> Request
Please reproduce exactly the lines between the line holding "Write a Blender" and the line holding "SC.cycles.max_bounces = 8;", inclusive, leaving out any pictures.
___ Data to process ___
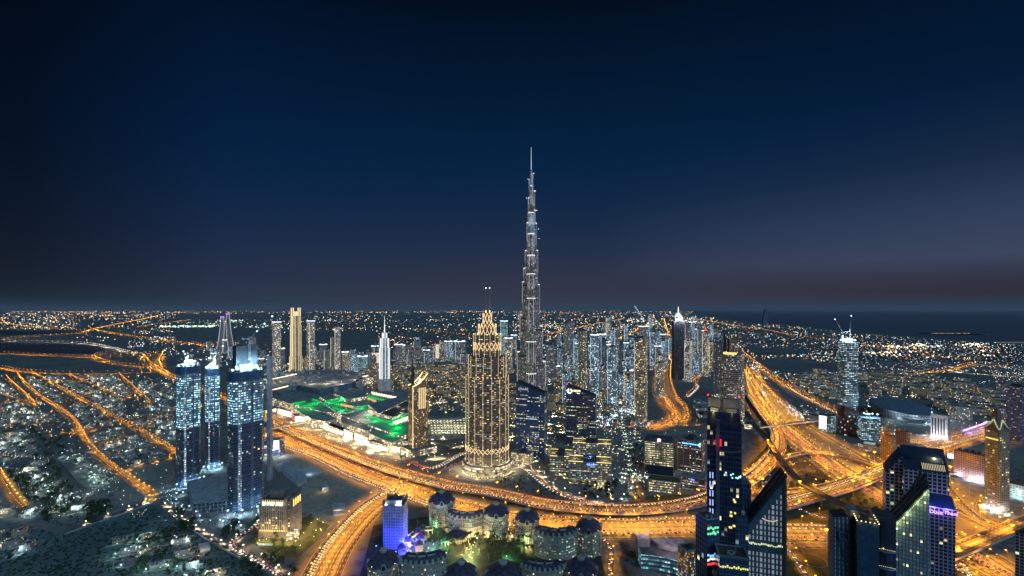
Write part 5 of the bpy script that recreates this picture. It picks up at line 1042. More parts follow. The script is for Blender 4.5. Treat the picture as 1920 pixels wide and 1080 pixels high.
def right_misc():
    t = place('office_tower', 'white tower with dark vertical window stripes in front of the arena', 'office tower', 1745, 1782, 777, 825, rect(.6), -16); s = t.s
    q = MB(); q.prism(t.poly, 0, t.h, 0, 1); part(q, 'walls', [plain('white_wall', (.55, .52, .5), .7), m_roofl], t)
    for k in range(5): q = MB(); q.box((-.38+k*.17)*s, -.305*s, 8, s*.075, .8, t.h-16); part(q, 'window_strip', [f_glass], t)
    for k in range(2): q = MB(); q.box(.503*s, (-.15+k*.25)*s, 8, .8, s*.08, t.h-16); part(q, 'window_strip', [f_glass], t)
    q = MB(); q.octa((-.45*s, -.2*s, t.h+3), 1.8); part(q, 'roof_lamp', [glow('green_lamp', (.2, 1, .4), 4)], t); point((.9, .95, 1), 40000, (-.3*s, -1.0*s, 12), t.root); point((.8, .9, 1), 30000, (.7*s, -.7*s, 12), t.root)
    for k, (x0, x1, yt, yb, lab) in enumerate(((1651, 1680, 815, 868, 'left half of the brown twin block beside the highway'), (1678, 1706, 808, 862, 'right half of the brown twin block beside the highway'))):
        t = place('apartment_block', lab, 'apartment block', x0, x1, yt, yb, rect(.8), -20); s = t.s
        q = MB(); q.prism(t.poly, 0, t.h, 0, 1); part(q, 'walls', [facade('peach_wall', 3.2, 3.3, (.36, .25, .16), (.05, .035, .03), .12, (1, .8, .4), (1, .9, .7), 1.0, .2, .26, fr=.8), m_roof], t)
        q = MB(); q.box(0, 0, t.h, s*.4, s*.3, 6); q.box(-.3*s, -.38*s, t.h, s*.3, 1.5, 4); part(q, 'roof_house', [plain('peach', (.36, .26, .18), .8)], t)
    t = place('apartment_block', 'long tan block with a grid of small windows left of the peaked tower', 'apartment block', 1788, 1850, 848, 906, rect(.34), -14); s = t.s
    q = MB(); q.prism(t.poly, 0, t.h, 0, 1); part(q, 'walls', [facade('tan_grid', 3.0, 3.2, (.34, .23, .19), (.035, .03, .035), .06, (1, .85, .6), (.8, .85, 1), 1.0, .2, .24, fr=.8), plain('blue_roof', (.06, .07, .11), .7)], t)
    q = MB(); [q.box((-.35+k*.22)*s, .05*s, t.h, s*.1, s*.12, 4) for k in range(4)]; part(q, 'roof_house', [m_roof], t)
    for k in (-.3, .1, .4): point((.7, .75, 1), 12000, (k*s, -.3*s, 6), t.root)
    t = place('apartment_tower', 'violet tinted tower cut off by the right edge', 'apartment tower', 1886, 1926, 724, 830, rect(.7), -25); s = t.s
    q = MB(); q.prism(t.poly, 0, t.h, 0, 1); part(q, 'walls', [facade('violet_wall', 3.0, 3.4, (.17, .15, .24), (.04, .04, .09), .14, (.7, .7, 1), (1, .8, .6), .7, .2, .25), m_roof], t); q = MB(); q.box(0, 0, t.h, s*.5, s*.3, 5); part(q, 'plant_room', [m_roof], t)
    t = place('office_tower', 'steel gridded tower at the right edge below the overpass', 'office tower', 1903, 1945, 1000, 1110, rect(.7), 0); q = MB(); q.prism(t.poly, 0, t.h, 0, 1); part(q, 'walls', [facade('slab_grid', 3, 3.2), m_dark], t); q = MB(); q.box(0, 0, t.h, t.s*.5, t.s*.3, 4); part(q, 'plant_room', [m_roof], t)
    # long violet lit wall of light beside the avenue
    a, b = G(1805, 815), G(1850, 799); q = MB(); q.bar((*a, 9), (*b, 9), 2.4, 0); q.bar((*a, 0), (*a, 9), 1, 1); q.bar((*b, 0), (*b, 9), 1, 1); tag(q.build('light_gantry', [g_purple, m_dark]), 'long violet glowing strip beside the avenue', 'light strip')
    for f in (.2, .5, .8): point((.4, .3, 1), 26000, (a[0]+(b[0]-a[0])*f, a[1]+(b[1]-a[1])*f-6, 7))
    t = place('restaurant', 'low blue roofed hall right of the peaked tower', 'hall', 1893, 1930, 900, 935, rect(.9), -10); q = MB(); q.prism(t.poly, 0, t.h*.75, 0, None); q.prism(sc(t.poly, 1.06), t.h*.75, t.h, 1, 1, poly2=sc(t.poly, .5)); part(q, 'hall', [facade('white_rooms', 3.2, 3.4, (.4, .4, .38), (.03, .03, .03), .35), plain('teal_roof', (.04, .075, .1), .7)], t); point((.5, .9, 1), 16000, (0, -t.s, 6), t.root)
    t = place('billboard', 'bright white advertising screen at the left end of the long tan block', 'billboard', 1777, 1788, 856, 868, rect(.1), 0)
    q = MB(); q.box(0, 0, 8, t.s, .8, 9); part(q, 'screen', [glow('white_screen', (.9, .92, 1), 2.2)], t); q = MB(); q.box(0, .3, 0, 1, .8, 8); part(q, 'post', [m_dark], t)
    t = place('low_hall', 'flat roofed hall with a lit glass skylight right of the highway', 'hall', 1608, 1653, 832, 850, rect(.7), -14); q = MB(); q.prism(t.poly, 0, t.h, 0, 1); part(q, 'walls', [facade('white_rooms', 3.2, 3.4), m_roof], t); q = MB(); q.box(0, 0, t.h, t.s*.5, t.s*.35, 2); part(q, 'skylight', [glow('skylight', (.5, .75, .8), .5)], t)
    t = place('low_hall', 'white lit showroom beside the coast road', 'hall', 1535, 1568, 778, 812, rect(.6), -8); q = MB(); q.prism(t.poly, 0, t.h, 0, 1); part(q, 'walls', [facade('cool_floors', 3.6, 4.2), m_roof], t); q = MB(); q.box(-.25*t.s, -.31*t.s, 6, t.s*.45, .6, t.h-8); part(q, 'screen', [glow('white_screen', (.9, .92, 1), 2.2)], t)
    # metro station shell and footbridges
    cx, cy = G(1409, 792, 14); o = thing('metro_station', 'dark shell shaped metro station above the highway', 'station', (cx, cy, 0), .5); q = MB()
    for i in range(10):
        for j in range(8):
            def S_(u, v): a = pi*v; return (26*u, 11*cos(a)*(1-u*u)**.5, 12+9*sin(a)*(1-u*u)**.5)
            u0, u1, v0, v1 = -1+i/5, -1+(i+1)/5, j/8, (j+1)/8; q.face([S_(u0, v0), S_(u1, v0), S_(u1, v1), S_(u0, v1)])
    q.build('shell', [plain('station_shell', (.13, .12, .10), .45)], o); q = MB(); q.box(0, 0, 0, 40, 10, 12); q.build('base', [facade('podium_wall', 4, 4.5)], o)
    for k, (pa, pb, lab) in enumerate((((1420, 803), (1560, 786), 'long covered footbridge over the straight highway'), ((498, 806), (575, 792), 'covered footbridge between the mall and the site'))):
        a, b = Vector(G(*pa, 8)), Vector(G(*pb, 8)); o = thing('footbridge', lab, 'footbridge', (a.x, a.y, 0)); d_ = b-a; q = MB(); q.bar((0, 0, 9), (d_.x, d_.y, 9), 4.5); q.build('tube', [plain('bridge_tube', (.18, .17, .16), .6)], o); q = MB(); n_ = Vector((d_.y, -d_.x)).normalized()*(2.45 if d_.y < 400 else 2.45); q.bar((n_.x, n_.y, 8.6), (d_.x+n_.x, d_.y+n_.y, 8.6), 1.0); q.build('strip_light', [glow('bridge_light', (1, .85, .6), .7)], o)
        for f in (.03, .35, .68, .97): q = MB(); q.box(d_.x*f, d_.y*f, 0, 2, 2, 7); q.build('pier', [m_conc], o)
right_misc()
def mast(px, py, h, watts, lab):  # masts added to wash nearby walls and the interchange with orange light
    x, y = G(px, py); o = thing('fill_mast', lab, 'added lamp mast', (x, y, 0)); q = MB(); q.bar((0, 0, 0), (0, 0, h), .6, 0, .35); q.build('pole', [m_conc], o)
    for k in range(4): a = k*pi/2+.4; q = MB(); q.bar((0, 0, h-.4), (1.3*cos(a), 1.3*sin(a), h), .2, 1); q.box(1.5*cos(a), 1.5*sin(a), h-.2, .9, .9, .5, 0, rz=a); q.build('lamp_head', [glow('fill_mast_glow', SOD, 9), m_dark], o)
    point(SOD, watts, (0, 0, h-1.2), o, .6)
for k, (px, py, w_, lab) in enumerate(((1838, 985, 110000, 'added high lamp mast left of the foot of the peaked tower'), (1872, 1000, 110000, 'added high lamp mast in front of the peaked tower'), (1818, 930, 90000, 'added high lamp mast between the long tan block and the peaked tower'), (1668, 890, 110000, 'added high lamp mast in front of the brown twin block'), (1640, 874, 90000, 'added high lamp mast left of the brown twin block'), (1782, 905, 70000, 'added high lamp mast at the left end of the long tan block'), (1560, 880, 60000, 'added high lamp mast on the interchange beside the loop'), (1440, 850, 60000, 'added high lamp mast beside the metro viaduct'), (1725, 930, 90000, 'added high lamp mast behind the leaning slabs'), (1500, 935, 70000, 'added high lamp mast under the double flyover'), (1600, 935, 70000, 'added high lamp mast on the lawn with the ring paths'), (1480, 880, 60000, 'added high lamp mast between the viaduct and the loop'), (1550, 1035, 80000, 'added high lamp mast on the bottom lawn'), (1620, 880, 60000, 'added high lamp mast right of the loop'), (1430, 930, 70000, 'added high lamp mast behind the sloped tower'))): mast(px, py, 28, w_, lab)
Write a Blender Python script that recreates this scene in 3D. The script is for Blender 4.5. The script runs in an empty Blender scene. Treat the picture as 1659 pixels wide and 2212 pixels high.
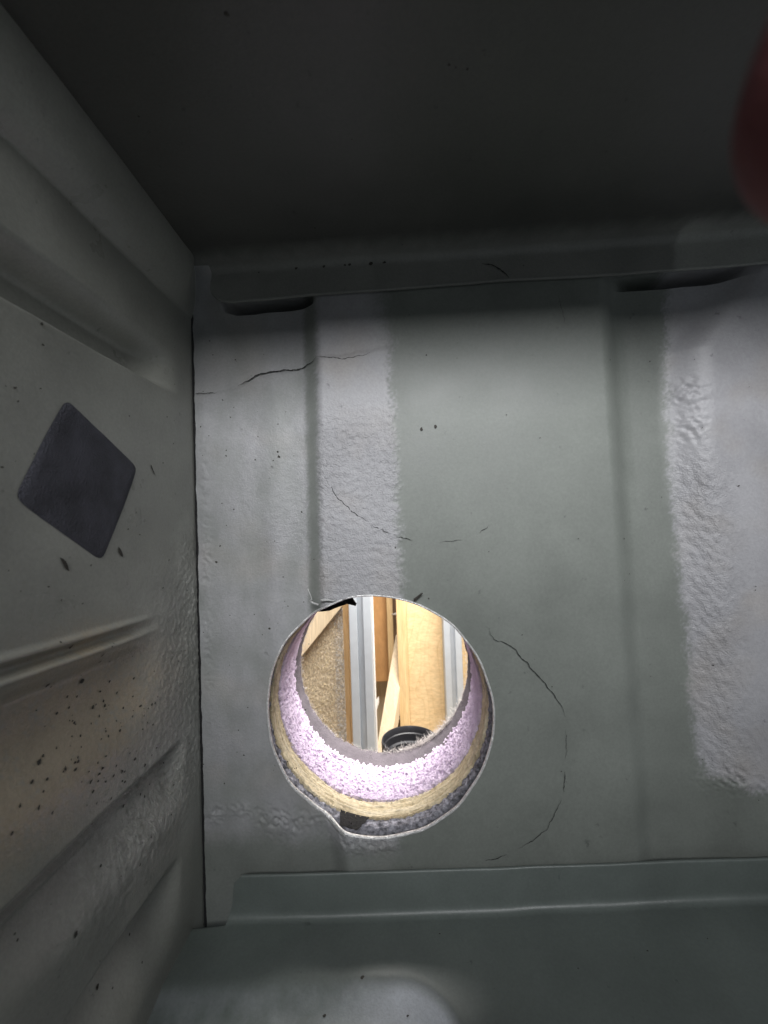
import bpy, bmesh, math, random
import numpy as np
from mathutils import Matrix, Vector

random.seed(7)
SC = bpy.context.scene
COL = SC.collection
MM = 0.001

# ------------------------------------------------------------------ camera
# World: X right, Y into the back panel, Z up, origin on the panel's valley plane (Y = 0).
F = 900.0                       # focal length of the phone's wide lens, in pixels of a 1659 x 2212 frame
CAMD = 190.0                    # mm from the lens to the panel's valleys
def _n(v):
    v = np.array(v, float); return v / np.linalg.norm(v)
_Y = _n(((870 - 829.5) / F, -(1130 - 1106) / F, -1))
_X = np.array((math.cos(math.radians(2.0)), math.sin(math.radians(2.0)), 0.0))
_X = _n(_X - _Y * _X.dot(_Y))
_Z = np.cross(_X, _Y)
ROT = np.array((_X, _Y, _Z))     # camera -> world
CAMP = np.array((0.0, -CAMD, 0.0))
cam = bpy.data.objects.new('camera', bpy.data.cameras.new('camera'))
COL.objects.link(cam)
m4 = Matrix([[*ROT[i], CAMP[i] * MM] for i in range(3)] + [[0, 0, 0, 1]])
cam.matrix_world = m4
cam.data.sensor_fit = 'HORIZONTAL'
cam.data.sensor_width = 24.0
cam.data.lens = 24.0 * F / 1659.0
cam.data.clip_start = 0.002
cam.data.clip_end = 50.0
cam.data.dof.use_dof = True
cam.data.dof.focus_distance = 0.215
cam.data.dof.aperture_fstop = 17.0
SC.camera = cam
SC.cycles.max_bounces = 8; SC.cycles.diffuse_bounces = 5; SC.cycles.glossy_bounces = 3

# ------------------------------------------------------------------ light
W = bpy.data.worlds.new('World'); SC.world = W; W.use_nodes = True
W.node_tree.nodes['Background'].inputs[0].default_value = (0.85, 0.93, 1.0, 1)
W.node_tree.nodes['Background'].inputs[1].default_value = 0.14
def area(name, loc, target, sx, sy, power, color, spread=180):
    l = bpy.data.lights.new(name, 'AREA'); l.shape = 'RECTANGLE'
    l.size = sx; l.size_y = sy; l.energy = power; l.color = color; l.spread = math.radians(spread)
    o = bpy.data.objects.new(name, l); COL.objects.link(o)
    o.location = loc
    o.rotation_euler = (Vector(target) - Vector(loc)).to_track_quat('-Z', 'Y').to_euler()
    return o
area('workshop_light', (0.07, -0.52, 0.252), (0.03, 0, 0.03), 0.36, 0.12, 0.36, (0.97, 0.98, 1.0), 45)
area('room_light', (0.10, 0.24, 0.22), (0.02, 0.42, -0.22), 0.50, 0.30, 11.8, (1.0, 0.97, 0.93))
SC.view_settings.view_transform = 'Standard'
SC.view_settings.look = 'None'
SC.view_settings.exposure = 0.0
SC.view_settings.gamma = 1.0

# ------------------------------------------------------------------ measuring helpers (mm)
def ray(u, v):
    return ROT @ np.array(((u - 829.5) / F, -(v - 1106) / F, -1.0))
def onY(u, v, y=0.0):
    d = ray(u, v); return CAMP + d * ((y - CAMP[1]) / d[1])
def onX(u, v, x):
    d = ray(u, v); return CAMP + d * (x / d[0])
def onZ(u, v, z):
    d = ray(u, v); return CAMP + d * (z / d[2])
def crop(cx, cy, D):              # close-up of the hole -> point D mm from the lens plane
    return onY(530.9 + cx * 0.36, 1227.7 + cy * 0.36, D - CAMD)
def sst(a, b, x):
    t = np.clip((np.asarray(x, float) - a) / (b - a), 0, 1); return t * t * (3 - 2 * t)

# ------------------------------------------------------------------ noise
def _hash(ix, iy, s):
    h = (ix.astype(np.int64) * 374761393 + iy.astype(np.int64) * 668265263 + s * 1442695041) & 0xFFFFFFFF
    h = ((h ^ (h >> 13)) * 1274126177) & 0xFFFFFFFF
    return ((h ^ (h >> 16)) & 0xFFFFFF) / float(0xFFFFFF)
def pn(x, y, s=0):
    x = np.asarray(x, float); y = np.asarray(y, float)
    ix = np.floor(x); iy = np.floor(y); fx = x - ix; fy = y - iy
    def g(dx, dy):
        a = _hash(ix + dx, iy + dy, s) * 2 * np.pi
        return np.cos(a) * (fx - dx) + np.sin(a) * (fy - dy)
    ux = fx ** 3 * (fx * (fx * 6 - 15) + 10); uy = fy ** 3 * (fy * (fy * 6 - 15) + 10)
    a = g(0, 0) * (1 - ux) + g(1, 0) * ux; b = g(0, 1) * (1 - ux) + g(1, 1) * ux
    return (a * (1 - uy) + b * uy) * 1.5
def fbm(x, y, s=0, o=4):
    r = 0; a = 1.0
    for i in range(o):
        r = r + a * pn(x * 2 ** i, y * 2 ** i, s + i * 17); a *= 0.5
    return r

# ------------------------------------------------------------------ materials
def nodes(name):
    m = bpy.data.materials.new(name); m.use_nodes = True
    nt = m.node_tree; b = nt.nodes['Principled BSDF']
    return m, nt, b
def N(nt, t, **kw):
    n = nt.nodes.new(t)
    for k, v in kw.items():
        if k.startswith('_'): n.inputs[int(k[1:])].default_value = v
        else: setattr(n, k, v)
    return n
def mix(nt, fac, a, b, mode='MIX'):
    n = nt.nodes.new('ShaderNodeMix'); n.data_type = 'RGBA'; n.blend_type = mode
    for s, v in ((0, fac), (6, a), (7, b)):
        if hasattr(v, 'is_output'): nt.links.new(v, n.inputs[s])
        elif isinstance(v, (int, float)): n.inputs[s].default_value = v
        else: n.inputs[s].default_value = (*v, 1)
    return n.outputs[2]
def ramp(nt, src, stops):
    r = nt.nodes.new('ShaderNodeValToRGB'); e = r.color_ramp.elements
    while len(e) < len(stops): e.new(0.5)
    for el, (p, c) in zip(e, stops):
        el.position = p; el.color = (*c, 1) if not isinstance(c, (int, float)) else (c, c, c, 1)
    nt.links.new(src, r.inputs[0]); return r.outputs[0]
def coords(nt, scale=(1, 1, 1), rot=(0, 0, 0)):
    t = N(nt, 'ShaderNodeTexCoord'); mp = N(nt, 'ShaderNodeMapping')
    mp.inputs['Scale'].default_value = scale; mp.inputs['Rotation'].default_value = rot
    nt.links.new(t.outputs['Object'], mp.inputs[0]); return mp.outputs[0]
def noise(nt, vec, scale, detail=4, rough=0.55, dist=0.0):
    n = N(nt, 'ShaderNodeTexNoise'); n.inputs['Scale'].default_value = scale
    n.inputs['Detail'].default_value = detail; n.inputs['Roughness'].default_value = rough
    n.inputs['Distortion'].default_value = dist
    nt.links.new(vec, n.inputs['Vector']); return n.outputs[0]
def bump(nt, b, h, dist, strength=1.0):
    n = N(nt, 'ShaderNodeBump'); n.inputs['Distance'].default_value = dist
    if hasattr(strength, 'is_output'): nt.links.new(strength, n.inputs['Strength'])
    else: n.inputs['Strength'].default_value = strength
    nt.links.new(h, n.inputs['Height']); nt.links.new(n.outputs[0], b.inputs['Normal'])
def attr(nt, name):
    return N(nt, 'ShaderNodeAttribute', attribute_name=name).outputs['Fac']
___
> Written response
Write a Blender Python script that recreates this scene in 3D. The script is for Blender 4.5. The script runs in an empty Blender scene. Treat the picture as 1659 pixels wide and 2212 pixels high.
import bpy, bmesh, math, random
import numpy as np
from mathutils import Matrix, Vector

random.seed(7)
SC = bpy.context.scene
COL = SC.collection
MM = 0.001

# ------------------------------------------------------------------ camera
# World: X right, Y into the back panel, Z up, origin on the panel's valley plane (Y = 0).
F = 900.0                       # focal length of the phone's wide lens, in pixels of a 1659 x 2212 frame
CAMD = 190.0                    # mm from the lens to the panel's valleys
def _n(v):
    v = np.array(v, float); return v / np.linalg.norm(v)
_Y = _n(((870 - 829.5) / F, -(1130 - 1106) / F, -1))
_X = np.array((math.cos(math.radians(2.0)), math.sin(math.radians(2.0)), 0.0))
_X = _n(_X - _Y * _X.dot(_Y))
_Z = np.cross(_X, _Y)
ROT = np.array((_X, _Y, _Z))     # camera -> world
CAMP = np.array((0.0, -CAMD, 0.0))
cam = bpy.data.objects.new('camera', bpy.data.cameras.new('camera'))
COL.objects.link(cam)
m4 = Matrix([[*ROT[i], CAMP[i] * MM] for i in range(3)] + [[0, 0, 0, 1]])
cam.matrix_world = m4
cam.data.sensor_fit = 'HORIZONTAL'
cam.data.sensor_width = 24.0
cam.data.lens = 24.0 * F / 1659.0
cam.data.clip_start = 0.002
cam.data.clip_end = 50.0
cam.data.dof.use_dof = True
cam.data.dof.focus_distance = 0.215
cam.data.dof.aperture_fstop = 17.0
SC.camera = cam
SC.cycles.max_bounces = 8; SC.cycles.diffuse_bounces = 5; SC.cycles.glossy_bounces = 3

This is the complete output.